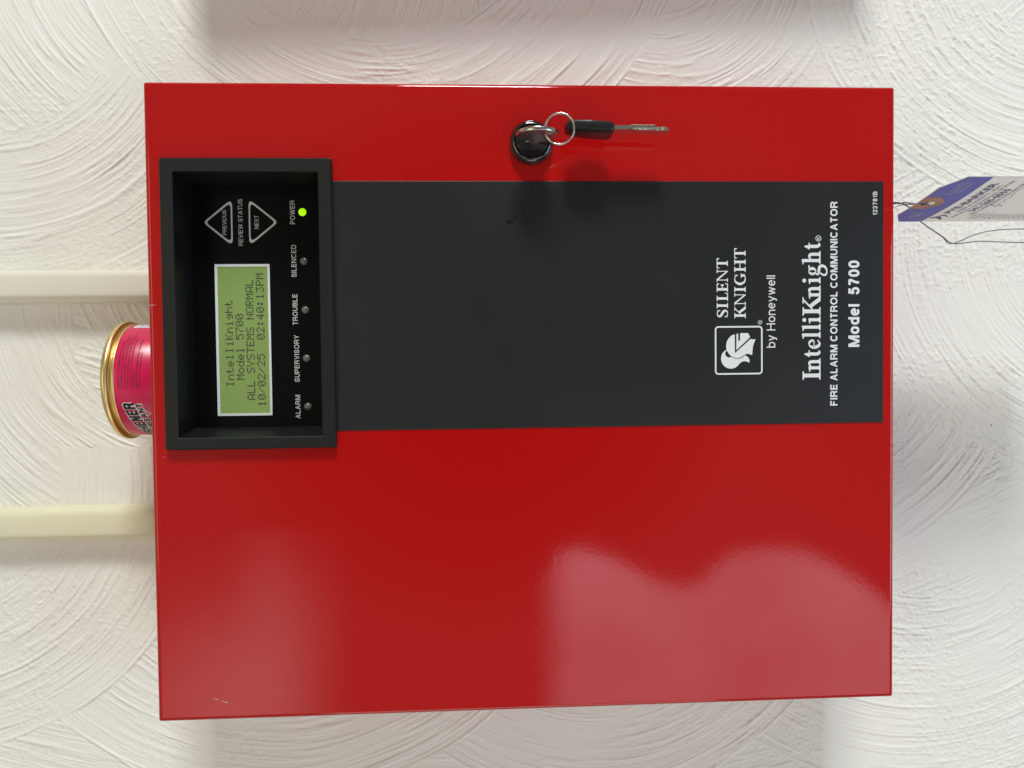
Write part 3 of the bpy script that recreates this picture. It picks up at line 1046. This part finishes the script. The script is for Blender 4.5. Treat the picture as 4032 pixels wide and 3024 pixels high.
key1 = thing("key", "bare nickel key with a round head standing in the black lock", "key", (LKX, -0.006, LKZ), "keys at the lock")
KB = 0.1380
L = key_bow_loops(KB, 0.0021, -0.0185, -0.0030, 0.0112, 0.0112, 0.0004)
V, F = loops_mesh(L)
nl = len(L[0])
hole = [[(x, -0.0235 + 0.0024 * math.cos(2 * PI * i / nl), -0.0090 + 0.0024 * math.sin(2 * PI * i / nl)) for i in range(nl)] for x in (KB - 0.00105, KB + 0.00105)]
bm = bmesh.new()
bv = [bm.verts.new(v) for v in V]
for f in F:
    bm.faces.new([bv[i] for i in f])
h0 = [bm.verts.new(v) for v in hole[0]]
h1 = [bm.verts.new(v) for v in hole[1]]
for i in range(nl):
    j = (i + 1) % nl
    bm.faces.new((h0[i], h0[j], h1[j], h1[i]))
for loop, hh in ((bv[:nl], h0), (bv[-nl:], h1)):
    e = [bm.edges.get((loop[i], loop[(i + 1) % nl])) for i in range(nl)] + [bm.edges.get((hh[i], hh[(i + 1) % nl])) for i in range(nl)]
    bmesh.ops.triangle_fill(bm, edges=e, use_beauty=True)
keep(from_bm("bow", bm, MNICK, None, smooth=True, sharp=30), key1)
bm = bmesh.new()
box_bm(bm, KB - 0.0009, KB + 0.0009, -0.0085, -0.0035, LKZ - 0.0036, LKZ + 0.0036, 0.0003)
keep(from_bm("blade", bm, MNICK, None), key1)

ring = bmesh.new()
RC = Vector((0.1396, -0.0225, -0.0140))
path = []
for i in range(96):
    a = 2 * PI * i / 96 * 2
    path.append(RC + Vector((0.0079 * math.sin(a), 0.0006 * math.sin(a / 2) + 0.0012 * math.cos(a), 0.0074 * math.cos(a))))
tube(ring, path, 0.00056, 8, closed=True)
kr = from_bm("key_ring", ring, MNICK, None, smooth=True, sharp=80)
tag(kr, "thin round wire ring joining the two keys at the lock", "key ring")

key2 = thing("key", "second key with a black plastic head hanging from the wire ring", "key", (0.141, -0.016, -0.030), "keys at the lock")
# head: rounded slab in the Y-Z plane with chamfered corners and an eyelet
KX, KT = 0.1413, 0.0052
prof2 = [(-0.0235, -0.0205), (-0.0205, -0.0178), (-0.0125, -0.0178), (-0.0095, -0.0205), (-0.0070, -0.0300), (-0.0080, -0.0415), (-0.0100, -0.0425), (-0.0220, -0.0425), (-0.0245, -0.0410), (-0.0252, -0.0300)]
pp = round_poly(prof2, 0.0012, 3)
cy, cz = np.mean(pp, 0)


def inset(P, d):
    out = []
    for y, z in P:
        v = np.array((y - cy, z - cz))
        out.append(tuple(np.array((y, z)) - v / np.hypot(*v) * d))
    return out


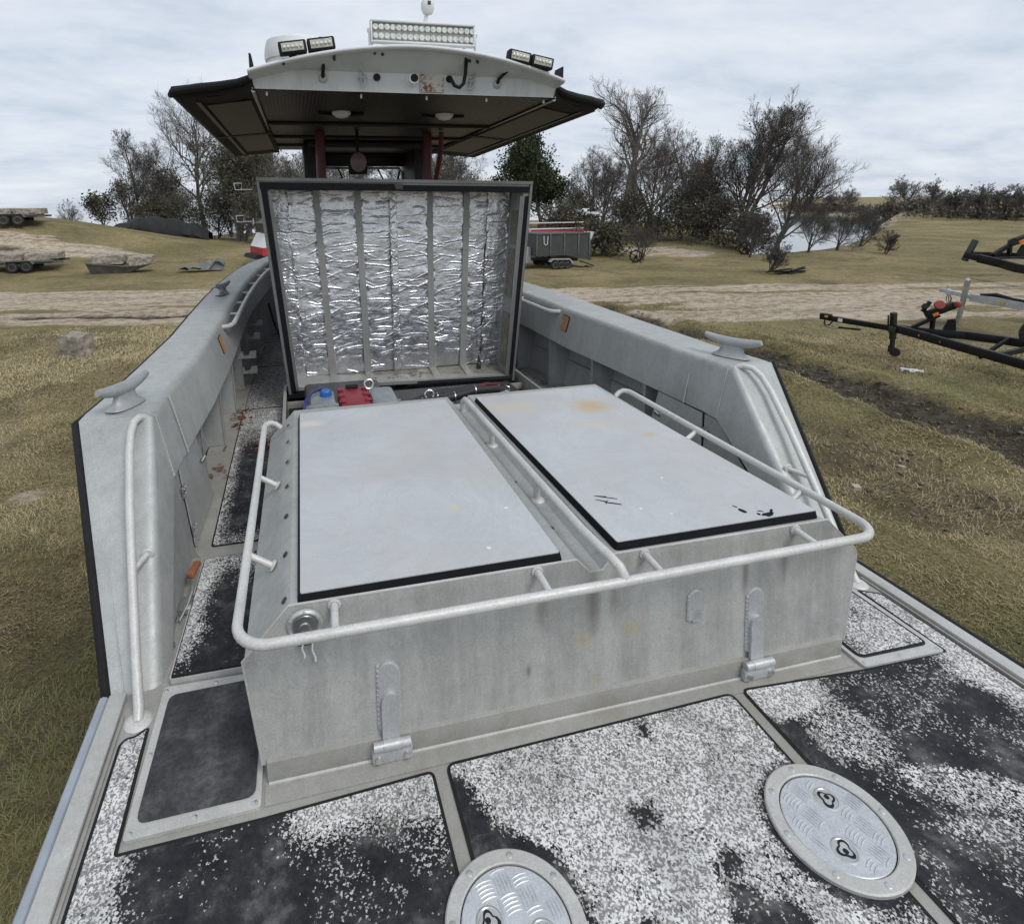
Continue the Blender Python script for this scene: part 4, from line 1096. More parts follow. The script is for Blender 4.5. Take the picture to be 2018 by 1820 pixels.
# grimy bare ledge panels at the bottom
M_grime = Mat("grimy_plate", (.25, .24, .2), .6, .2)
M_grime.color(M_grime.ramp(M_grime.noise(9, 7, .72, dist=1), [(.3, (.09, .08, .055)), (.5, (.21, .20, .16)), (.72, (.33, .32, .28))])); M_grime = M_grime.m
MB().add([(-.99, YL+.012, .165), (.95, YL+.012, .165), (.93, 5.10, .20), (-.98, 5.10, .20)], [(0, 1, 2, 3)]).build("lid_ledge", M_grime, lid)
lv = MB()
rnd = random.Random(12)
for k in range(46):
    x = rnd.choice([-.22, -.15, -.05, .08, .16])+rnd.gauss(0, .05); y = YL+rnd.uniform(.08, .24); a = rnd.uniform(0, 6.3); l_ = rnd.uniform(.008, .02)
    z = .17+.035*(y-YL)/.3+.006
    lv.add([(x-l_*math.cos(a), y-l_*math.sin(a), z), (x+.4*l_*math.sin(a), y-.4*l_*math.cos(a), z+.006), (x+l_*math.cos(a), y+l_*math.sin(a), z+.003), (x-.4*l_*math.sin(a), y+.4*l_*math.cos(a), z+.007)], [(0, 1, 2, 3)])
tag(lv.build("leaf_litter", M_brown, None), "scatter of dry brown leaf bits on the ledge inside the open engine lid", "leaves", kind="stuff")
# right inner wall with cut-outs
rw = MB()
for (v0, v1, dk_) in ((.69, .86, 0), (.42, .67, 1), (.06, .34, 1)):
    a = lq(1-ft, v0); b = lq(1-ft, v1)
    rw.add([(a[0]-.004, YL+.07, a[2]), (a[0]-.004, YL+.24, a[2]), (b[0]-.004, YL+.24, b[2]), (b[0]-.004, YL+.07, b[2])], [(0, 1, 2, 3)])
rw.each("side_recess", M_grime, lid)
rs = MB().lathe([(.022, 0), (.022, .05), (.014, .06), (.014, .08), (.010, .09), (.008, .13)], (.72, 5.0, .19), 16); rs.build("drain_fitting", M_dkmetal, lid)

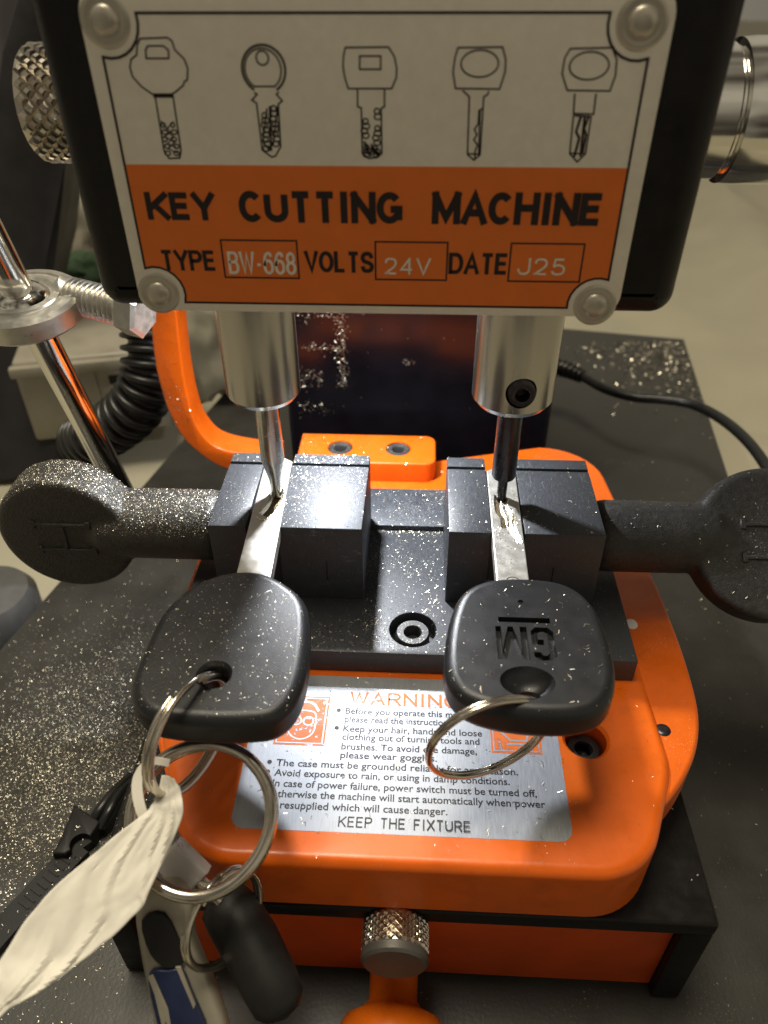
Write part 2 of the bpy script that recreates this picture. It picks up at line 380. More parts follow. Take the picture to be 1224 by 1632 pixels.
def sans(s, x0, x1, y0, y1, wt, gap=.39, step=.0006):
    """bold upright capitals drawn with strokes of width wt*height"""
    h = y1-y0; tot = 0
    for i, ch in enumerate(s): tot += (.55 if ch == ' ' else GL[ch][0])+(gap if i < len(s)-1 else 0)
    k = (x1-x0-wt*h)/tot; x = x0+wt*h/2; bm = bmesh.new(); z = 0
    for ch in s:
        if ch == ' ': x += (.55+gap)*k; continue
        wd, strokes = GL[ch]
        for st in strokes:
            P = []
            for px, py in st: P.append((x+px*wd*k, y0+wt*h/2+py*(h-wt*h)))
            ends = []
            if ch in 'KMNHITLEFPDBRXYAVW4-J':      # butt ends reach the full height
                def ext(a, b):
                    d = Vector(a)-Vector(b); d = d.normalized() if d.length else d
                    if abs(d.y) < .5: return a
                    return tuple(Vector(a)+d*wt*h*.5)
                if len(P) > 1: P = [ext(P[0], P[1])]+P[1:-1]+[ext(P[-1], P[-2])]
            n0 = len(bm.verts); stroke(bm, P, wt*h); bm.verts.ensure_lookup_table()
            for v in bm.verts[n0:]: v.co.z += z
            z += step
        x += (wd+gap)*k
    return bm
FRONT = Matrix.Rotation(PI/2, 4, 'X')           # XY drawing -> XZ plane facing -Y
def on_plate(bm, y):                            # drawing (x, z) -> at depth y, facing -Y
    m = FRONT.copy(); m.translation = Vector((0, y, 0)); bmesh.ops.transform(bm, matrix=m, verts=bm.verts); return bm
def on_flat(bm, z):
    bmesh.ops.translate(bm, vec=(0, 0, z), verts=bm.verts); return bm

# ------------------------------------------------------------------ the setting
def structure(name, bm, m):
    o = obj(name, bm, m); o['kind'] = 'structure'; return o
bm = NB()
NX = 120
FA, FB = atz(1118, 296, -9.6), atz(1224, 425, -9.6); FN = (FB-FA).cross(Vector((0, 0, 1))).normalized()
g = [[bm.verts.new((-60+180*i/NX, -30+230*j/NX, -9.6)) for j in range(NX+1)] for i in range(NX+1)]
for i in range(NX):
    for j in range(NX): bm.faces.new((g[i][j], g[i+1][j], g[i+1][j+1], g[i][j+1]))
for v in bm.verts:                               # soft folds of the bench sheet, away to the right
    d = (v.co-FA).dot(FN)
    v.co.z += (1.6*math.exp(-(d/2.2)**2)+.9*math.exp(-((d+6)/2.6)**2))*max(0, min(1, (v.co.x-18)/6))+.35*math.sin(v.co.x*.21+v.co.y*.13)*(1 if v.co.y > 34 else .0)
structure('workbench', bm, 'bench')
bm = NB()
bl = [(-4.76, 29.05), (15.77, 25.45), (11.2, -14), (-14.0, -14)]
pillow(bm, bl, -9.0, -7.5, .06, .02, 3)
board = tag(obj('board', bm, 'board'), 'dark speckled base board under the whole machine, dusted with filings', 'board')

# ------------------------------------------------------------------ the key cutting machine
MC = thing('key_cutting_machine', 'black and orange key cutting machine with a printed front plate and two chucks', 'machine', (2, 2, -7.5))
bm = NB()       # hull of the motor head
prof = rounded([(-3.18, 10.6, .5), (-3.14, 4.9, .36), (6.10, 4.9, .36), (6.16, 10.6, .5)], 8)
m = FRONT.copy()
t = NB(); pillow(t, prof, -5.2, .55, .42, .1, 7)
bmesh.ops.transform(t, matrix=FRONT, verts=t.verts); merge(bm, t)
obj('motor_housing', bm, 'black_paint', MC)
# face plate
YP = -.60
bm = NB(); pillow(bm, rounded([(-2.44, 9.36, .42), (-2.42, 4.95, .36), (5.19, 4.95, .36), (5.21, 9.36, .42)], 8), .548, .60, .03, 0, 3)
bmesh.ops.transform(bm, matrix=FRONT, verts=bm.verts)
plate = obj('name_plate', bm, 'plate_alu', MC)
XL, XR, ZB, ZT, ZM, RC = -2.22, 4.95, 5.10, 9.0, 7.165, .43
RV = [(-2.10, 8.92), (4.80, 8.90), (-2.08, 5.24), (4.81, 5.15)]
def corner(c, a0, a1, n=8): return [(c[0]+RC*math.cos(a0+(a1-a0)*k/n), c[1]+RC*math.sin(a0+(a1-a0)*k/n)) for k in range(n+1)]
def cut(c, x=None, z=None):
    if x is not None: return math.sqrt(max(0, RC*RC-(x-c[0])**2))
    return math.sqrt(max(0, RC*RC-(z-c[1])**2))
c = RV[2]; aL = math.acos((XL-c[0])/RC); aB = math.asin((ZB-c[1])/RC)
arcBL = corner(c, aL, aB)
c = RV[3]; aB2 = PI-math.asin((ZB-c[1])/RC); aR = math.acos((XR-c[0])/RC)
arcBR = corner(c, aB2, aR)
c = RV[1]; arcTR = corner(c, -math.acos((XR-c[0])/RC), -PI-math.asin(-(ZT-c[1])/RC)*-1)
c = RV[0]; arcTL = corner(c, math.asin((ZT-c[1])/RC), -math.acos((XL-c[0])/RC))
bm = NB(); t = NB()
poly = [(XL, ZM)]+arcBL+arcBR+[(XR, ZM)]
pillow(bm, poly, .601, .604, 0, 0); bmesh.ops.transform(bm, matrix=FRONT, verts=bm.verts)
obj('orange_field', bm, 'plate_orange', plate, False)
bm = NB(); stroke(bm, arcBL+arcBR+arcTR+arcTL, .035, True)
obj('border_line', on_plate(bm, -.6065), 'ink', plate, False)
# rivets
prof = [(.33, 0), (.33, .010), (.30, .028), (.25, .03), (.225, .02), (.19, .025), (.175, .055), (.14, .078), (.08, .09), (.0, .092)]
bm = NB(); add_lathe(bm, prof, frame((RV[0][0], YP+.002, RV[0][1]), (0, -1, 0)), 40)
rv = obj('rivet', bm, 'rivet', plate)
for q in RV[1:]: copy_part(rv, (q[0]-RV[0][0], 0, q[1]-RV[0][1]), plate)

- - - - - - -

Directions for this task ::
Please extract exactly the lines of the data, from the first through the line containing "round wire ring", and add no pictures to the copy.

Expected output ::
Write part 3 of the bpy script that recreates this picture. It picks up at line 1046. This part finishes the script. The script is for Blender 4.5. Treat the picture as 4032 pixels wide and 3024 pixels high.
key1 = thing("key", "bare nickel key with a round head standing in the black lock", "key", (LKX, -0.006, LKZ), "keys at the lock")
KB = 0.1380
L = key_bow_loops(KB, 0.0021, -0.0185, -0.0030, 0.0112, 0.0112, 0.0004)
V, F = loops_mesh(L)
nl = len(L[0])
hole = [[(x, -0.0235 + 0.0024 * math.cos(2 * PI * i / nl), -0.0090 + 0.0024 * math.sin(2 * PI * i / nl)) for i in range(nl)] for x in (KB - 0.00105, KB + 0.00105)]
bm = bmesh.new()
bv = [bm.verts.new(v) for v in V]
for f in F:
    bm.faces.new([bv[i] for i in f])
h0 = [bm.verts.new(v) for v in hole[0]]
h1 = [bm.verts.new(v) for v in hole[1]]
for i in range(nl):
    j = (i + 1) % nl
    bm.faces.new((h0[i], h0[j], h1[j], h1[i]))
for loop, hh in ((bv[:nl], h0), (bv[-nl:], h1)):
    e = [bm.edges.get((loop[i], loop[(i + 1) % nl])) for i in range(nl)] + [bm.edges.get((hh[i], hh[(i + 1) % nl])) for i in range(nl)]
    bmesh.ops.triangle_fill(bm, edges=e, use_beauty=True)
keep(from_bm("bow", bm, MNICK, None, smooth=True, sharp=30), key1)
bm = bmesh.new()
box_bm(bm, KB - 0.0009, KB + 0.0009, -0.0085, -0.0035, LKZ - 0.0036, LKZ + 0.0036, 0.0003)
keep(from_bm("blade", bm, MNICK, None), key1)

ring = bmesh.new()
RC = Vector((0.1396, -0.0225, -0.0140))
path = []
for i in range(96):
    a = 2 * PI * i / 96 * 2
    path.append(RC + Vector((0.0079 * math.sin(a), 0.0006 * math.sin(a / 2) + 0.0012 * math.cos(a), 0.0074 * math.cos(a))))
tube(ring, path, 0.00056, 8, closed=True)
kr = from_bm("key_ring", ring, MNICK, None, smooth=True, sharp=80)
tag(kr, "thin round wire ring joining the two keys at the lock", "key ring")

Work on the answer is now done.